Pick out every line with the word "this" and copy it.

-------- Information provided --------

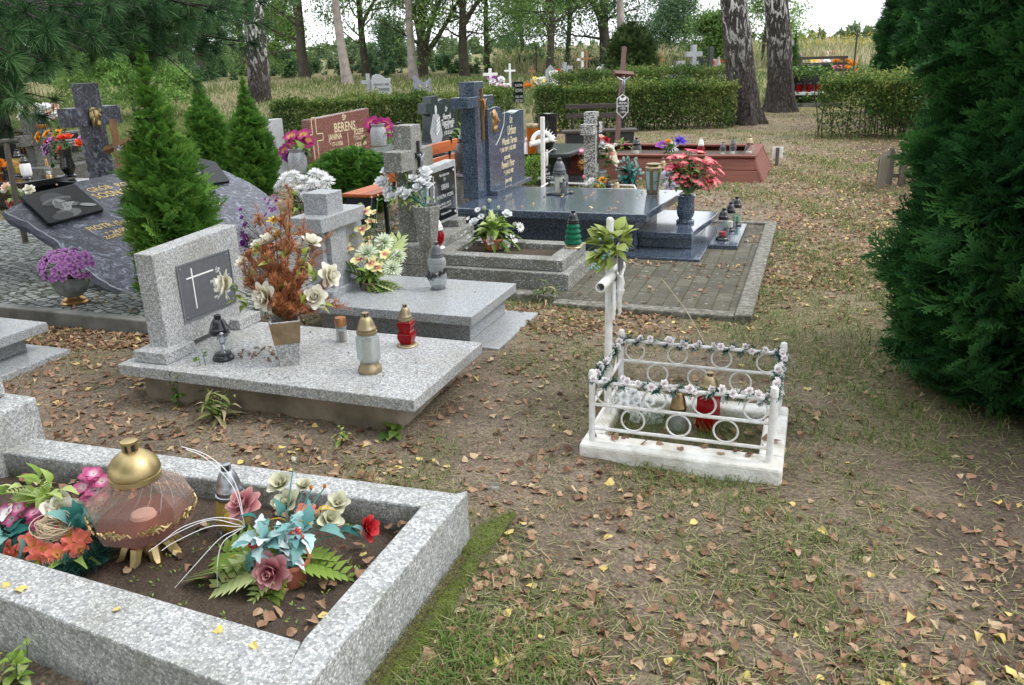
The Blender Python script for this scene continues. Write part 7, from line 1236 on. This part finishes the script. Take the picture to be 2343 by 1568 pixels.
b = at(1393, 408); t = thing('flower_pot', 'single yellow plastic pot beside the grey bucket of roses', 'pot', b); pot(t, .075, .15, YPOT, .85); foliage(t, 'leaves', GLF, LEAFB, puff((0, 0, .18), .08, 14, (.06, .1), .6))
b = at(1342, 412); t = thing('silk_flower', 'ochre chrysanthemum standing left of the speckled cross', 'flowers', b); flowers(t, [('mo', 1340, 376, 0, .115), ('mgp', 1330, 344, 0, .06), ('mgp', 1322, 350, 0, .05)], (0, 0, 0), STEM, wr=.006)
b = at(1440, 424); t = thing('flower_arrangement', 'pale sea green eustomas with broad leaves behind the gold lantern', 'flowers', b); flowers(t, [('sea', 1440+rnd.gauss(0, 17), 385+rnd.gauss(0, 13), rnd.gauss(0, .05), .055) for i in range(20)]+[('sea', 1436, 366, 0, .05), ('sea', 1460, 392, 0, .06), ('sea', 1466, 400, 0, .06), ('sea', 1410, 392, 0, .045)], (0, 0, .1), STEM); foliage(t, 'leaves', BGL, LEAFB, puff((0, 0, .12), .14, 40, (.12, .18), .2)); pot(t, .09, .1, BKP)
b = at(1372, 442); t = thing('flower_arrangement', 'yellow daffodil with orange gerbera and a pink bud just behind the blue slab', 'flowers', b); flowers(t, [('ye', 1362, 433, 0, .07), ('do', 1379, 412, .02, .075), ('pkb', 1338, 409, .02, .055), ('dw', 1352, 413, .02, .06), ('dw', 1345, 418, .02, .05), ('ye', 1372, 428, 0, .05)], (0, 0, .02), STEM); foliage(t, 'leaves', GLF, LEAFL, puff((0, 0, .12), .1, 26, (.1, .16), .5)); pot(t, .07, .08, BKP)
lantern('tiny black lantern behind the daffodil', at(1391, 441), .17, .05, 'jar', 14, BKP, BKP, None, .8, 0, .4, None); lantern('tiny bronze lantern behind the daffodil', at(1410, 443), .17, .05, 'jar', 14, GLS, AGOLD, None, .95, 0, .3, None); lantern('tiny gold capped lantern peeping over the gold urn lantern', at(1515, 424), .36, .06, 'jar', 14, GLS, AGOLD, None, .9, 0, .5, None)
b = at(1534, 448); t = thing('dahlia', 'two lilac dahlias beside the gold urn lantern', 'flowers', b); flowers(t, [('ml', 1533, 424, 0, .095), ('ml', 1530, 400, .05, .09), ('ml', 1522, 398, .08, .07)], (0, 0, 0), STEM, wr=.006)
# wooden planter grave
g = grave('wooden_grave', 'long red brown wooden plank grave box with sloping sides', 0, 0); y0_, y1_ = 11.55, 13.1; xl, xr = -3.4, -.74; zt = .33
def plank(nm, P, z): return MB().prism(P, z[0], z[1]).obj(nm, WRB, g, smooth=False, bev=.006)
def slopebox(y, s):
    for k, (a, b2) in enumerate(((-.02, .15), (.155, .31))): MB().raw([(xl, y-s*.16*(1-a/.33), a), (xr+.16*(1-a/.33), y-s*.16*(1-a/.33), a), (xr+.16*(1-b2/.33), y-s*.16*(1-b2/.33), b2), (xl, y-s*.16*(1-b2/.33), b2), (xl, y-s*.16*(1-a/.33)+s*.04, a), (xr+.16*(1-a/.33), y-s*.16*(1-a/.33)+s*.04, a), (xr+.16*(1-b2/.33), y-s*.16*(1-b2/.33)+s*.04, b2), (xl, y-s*.16*(1-b2/.33)+s*.04, b2)], [(0, 1, 2, 3), (7, 6, 5, 4), (0, 4, 5, 1), (1, 5, 6, 2), (2, 6, 7, 3), (3, 7, 4, 0)]).obj('side_plank', WRB, g, smooth=False, bev=.005)
slopebox(y0_, 1); slopebox(y1_, -1)
MB().raw([(xr+.17, y0_-.18, -.02), (xr+.17, y1_+.16, -.02), (xr, y1_, .31), (xr, y0_-.01, .31), (xr+.13, y0_-.18, -.02), (xr+.13, y1_+.16, -.02), (xr-.04, y1_, .31), (xr-.04, y0_-.01, .31)], [(0, 1, 2, 3), (7, 6, 5, 4), (0, 4, 5, 1), (1, 5, 6, 2), (2, 6, 7, 3), (3, 7, 4, 0)]).obj('end_plank', WRB, g, smooth=False, bev=.006)
blk('top_board', xl, xr+.02, y0_-.04, y0_+.12, .311, .34, WRB, g, .006); blk('top_board', xl, xr+.02, y1_-.12, y1_+.04, .311, .34, WRB, g, .006); blk('top_board', xr-.16, xr+.022, y0_+.122, y1_-.122, .311, .342, WRB, g, .006); blk('soil', xl, xr-.05, y0_+.05, y1_-.05, 0, .25, SOIL, g, 0)
for lb, u, v, h_, r_, sh, gl, ld, ft in (('glass lantern with a black cap at the left of the wooden grave box', 1455, 358, .26, .075, 'jar', GL, BKP, BKP), ('red lantern with a white cap inside the wooden grave box', 1602, 358, .25, .055, 'jar', GLR, WHT, WHT), ('short clear lantern with a grey cap in the wooden grave box', 1652, 359, .20, .048, 'tub', GL, GRP, None), ('taller clear lantern with a grey cap in the wooden grave box', 1675, 359, .26, .05, 'hour', GL, GRP, None), ('clear lantern with a brass neck at the right end of the wooden grave box', 1713, 358, .27, .065, 'jar', GL, AGOLD, None)): lantern(lb, at(u, v, .30), h_, r_, sh, 16, gl, ld, ft, .75, .08, .6, WAX if gl is GL else None)
b = at(1530, 356, .3); t = thing('flower_arrangement', 'violet pansies with white and orange blooms in the wooden grave box', 'flowers', b); flowers(t, [('vp', 1513, 331, 0, .10), ('mw', 1537, 334, 0, .10), ('yo', 1528, 324, 0, .06), ('bv', 1558, 323, 0, .10), ('bv', 1551, 324, 0, .08)], (0, 0, 0), STEM, wr=.006); foliage(t, 'leaves', GLF, LEAFB, puff((0, 0, .05), .1, 24, (.06, .12), .5))
b = at(1422, 352, .2); t = thing('flower_arrangement', 'dark pink buds leaning beside the brown metal cross', 'flowers', b); flowers(t, [('mgp', 1424, 328, 0, .07), ('rd', 1418, 338, 0, .05), ('mgp', 1421, 348, 0, .05), ('rg', 1408, 332, 0, .04)], (0, 0, 0), STEM, wr=.005); foliage(t, 'leaves', GLF, LEAFB, puff((0, 0, .1), .12, 20, (.06, .12), .5))
b = at(1410, 352); b = vw(1410, 350, 13.4); b.z = 0; t = thing('metal_cross', 'tall brown metal cross with a silver figure and a shield shaped name plate', 'cross', b); q0, q1 = pin(b, 1428, 108), pin(b, 1410, 345); MB().tube([q1+Vector((0, 0, -.2)), q1, q0], .042, 4).obj('post', RST, t, smooth=False); MB().tube([pin(b, 1404, 168, -.12), pin(b, 1447, 171, .10)], .05, 4).obj('arm', RST, t, smooth=False)
qs = pin(b, 1424, 240, -.09); MY = Matrix.Translation(qs) @ Matrix.Rotation(-1.05, 4, 'Z') @ Matrix(((0, 0, 1, 0), (1, 0, 0, 0), (0, 1, 0, 0), (0, 0, 0, 1))); sp_ = [(-.1, -.12), (0, -.22), (.1, -.12), (.1, .1), (0, .17), (-.1, .1)]; MB().prism(sp_, -.006, 0, MY).obj('shield_border', WHP, t, smooth=False); MB().prism([(x*.86, y*.9) for x, y in sp_], .001, .006, MY).obj('shield_plate', BKP, t, smooth=False); text('IRENA\nWÓJCIK', .05, WTXT, t, MY @ Matrix.Translation((0, .0, .008))); text('* 1931\n† 2004', .05, WTXT, t, MY @ Matrix.Translation((0, -.095, .008)), sx=.8); MB().prism([(-.06, .07), (-.05, .13), (-.01, .10), (.05, .13), (.06, .09), (.02, .06)], .007, .009, MY).obj('shield_emblem', WHP, t, smooth=False)
corpus(.42, SIL, t, Matrix.Translation(pin(b, 1426, 190, -.12)) @ Matrix.Rotation(.45, 4, 'Z'))
b = at(1776, 380); t = thing('marker_sign', 'small blank white marker board on a short grey stake', 'sign', b); zt = ztop(b, 337); MB().box((0, .02, zt-.085), (.155, .02, .17)).obj('board', WHT, t, smooth=False, bev=.004); MB().box((0, 0, zt/2-.03), (.05, .03, zt+.05)).obj('stake', WGR, t, smooth=False)
b = at(2002, 440); t = thing('picket_border', 'low grey picket border half swallowed by the huge thuja', 'fence', b, -.25)
for k in range(7): 
    y = .09*k; MB().prism([(-.035, -.02), (.035, -.02), (.035, .40), (.0, .45), (-.035, .40)], 0, .016, Matrix(((0, 0, 1, 0), (1, 0, 0, y), (0, 1, 0, 0), (0, 0, 0, 1)))).obj('picket', WGR, t, smooth=False)
for k in range(5): MB().prism([(-.045, -.02), (.045, -.02), (.045, .42), (.02, .46), (-.02, .46), (-.045, .42)], 0, .016, Matrix(((1, 0, 0, .02+.155*k), (0, 0, -1, .66), (0, 1, 0, 0), (0, 0, 0, 1)))).obj('picket', WGR, t, smooth=False)
MB().box((.36, .675, .34), (.78, .02, .05)).obj('rail', WGR, t, smooth=False); MB().box((.36, .675, .12), (.78, .02, .05)).obj('rail', WGR, t, smooth=False)
# table slab, bench and dark vase
b = at(1240, 392); g = grave('dark_table_grave', 'dark rounded granite slab on a plinth behind the white pipe cross', 0, 0); A_ = at(1298, 352, .42); P = []
for (cx_, cy_, a0) in ((A_.x-.15, A_.y+.15, -PI/2), (A_.x-.15, A_.y+1.25, 0), (A_.x-3.2, A_.y+1.25, PI/2), (A_.x-3.2, A_.y+.15, PI)):
    for k in range(7): a = a0+PI/2*k/6; P.append((cx_+.15*math.cos(a), cy_+.15*math.sin(a)))
MB().prism(P, .35, .42).obj('slab', DGR, g, smooth=False, bev=.02, seg=3); blk('plinth', A_.x-3, A_.x-.15, A_.y+.15, A_.y+1.2, -.02, .349, DGR, g); blk('step', A_.x-3, A_.x+.45, A_.y-.1, A_.y+1.4, -.04, .06, DGR, g)
lantern('orange glass lantern with a gold lid on the dark rounded slab', at(1219, 352, .42), .40, .085, 'tub', 18, GLO, AGOLD, None, 1.0, 0, .9, None, flat=True); lantern('clear lantern beside the orange one on the dark rounded slab', at(1234, 352, .42), .2, .06, 'hex', 6, GLS, AGOLD, None, .9, 0, .7, WAX, flat=True)
b = at(1206, 352, .42); t = thing('angel_figurine', 'small white angel figurine left of the orange lantern', 'figurine', b); mb = MB(); mb.tube([(0, 0, 0), (0, 0, .08), (.0, 0, .14), (0, 0, .16)], [.06, .05, .03, .015], 8); mb.ball((0, 0, .185), .032); mb.obj('body', WHT, t); MB().prism([(-.09, 0), (.09, 0), (.06, .08), (-.06, .08)], -.01, .01, Matrix(((1, 0, 0, 0), (0, 0, -1, .03), (0, 1, 0, .06), (0, 0, 0, 1)))).obj('wings', WHT, t, smooth=False)
b = at(1254, 348, .42); t = thing('vase_arrangement', 'yellow lilies in a tall black vase on the dark rounded slab', 'flowers', b); MB().lathe([(.12, 0), (.12, .03), (.07, .06), (.12, .2), (.14, .52), (.12, .52), (.001, .5)], 18, caps=False).obj('vase', BLK, t); flowers(t, [('ye', 1248, 293, 0, .10), ('ye', 1262, 290, 0, .11), ('ye', 1257, 297, -.03, .10)], (0, 0, .5), STEM)
b = at(1370, 344); b = vw(1370, 342, 15.8); b.z = 0; t = thing('bench', 'dark slatted bench with a planter box standing before the hedge', 'bench', b, -.0); wx = [pin(b, u, 330)[0] for u in (1290, 1440)]; zt1, zt2 = pin(b, 1370, 243)[2], pin(b, 1370, 265)[2]
t.rotation_euler = (0, 0, .36); L = 2.45*.5
for z in (zt1, zt2): MB().box((0, .25, z), (L*2*.86*.6, .03, .09)).obj('back_slat', WDK, t, smooth=False, bev=.006)
for x in (-.5, .5): MB().tube([(x, .28, 0), (x, .28, zt1+.05)], .025, 6).obj('back_post', BKP, t)
zs = pin(b, 1370, 296)[2]; MB().box((0, -.02, zs-.02), (1.45, .42, .05)).obj('seat', WDK, t, smooth=False, bev=.008); MB().box((0, 0, zs/2-.03), (1.3, .36, zs-.02)).obj('box_front', simple('black_board', (.02, .02, .022), .6, 0, .3), t, smooth=False, bev=.006)
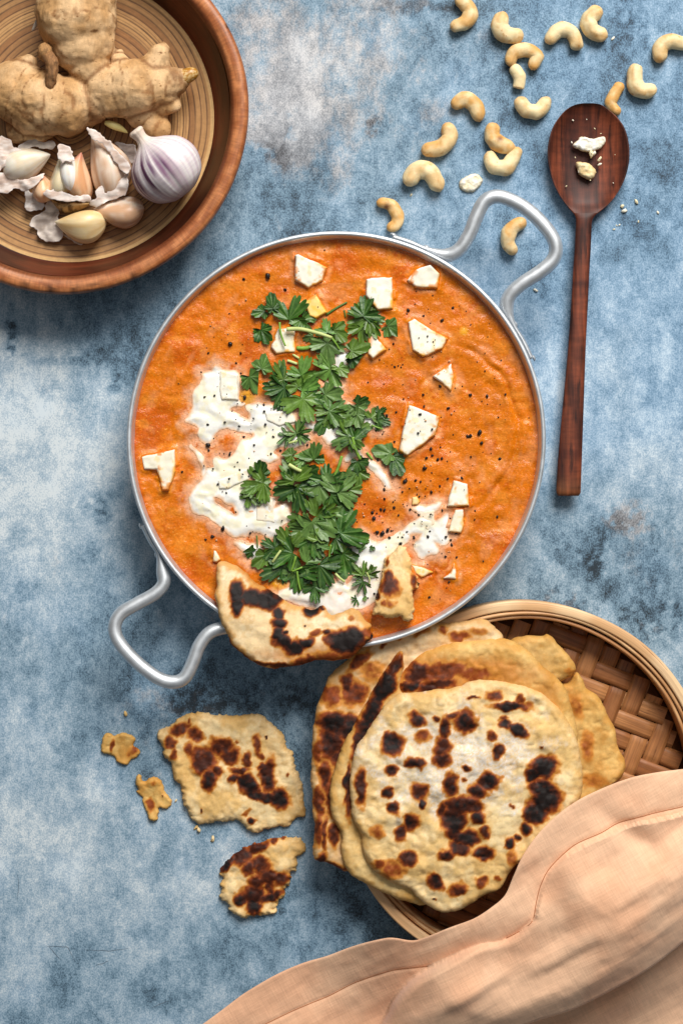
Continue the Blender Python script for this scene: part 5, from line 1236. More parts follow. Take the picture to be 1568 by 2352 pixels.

--------

-- Exercise answer --
The Blender Python script for this scene continues. Write part 7, from line 1236 on. This part finishes the script. Take the picture to be 2343 by 1568 pixels.
Continue the Blender Python script for this scene: part 5, from line 1236. More parts follow. Take the picture to be 1568 by 2352 pixels.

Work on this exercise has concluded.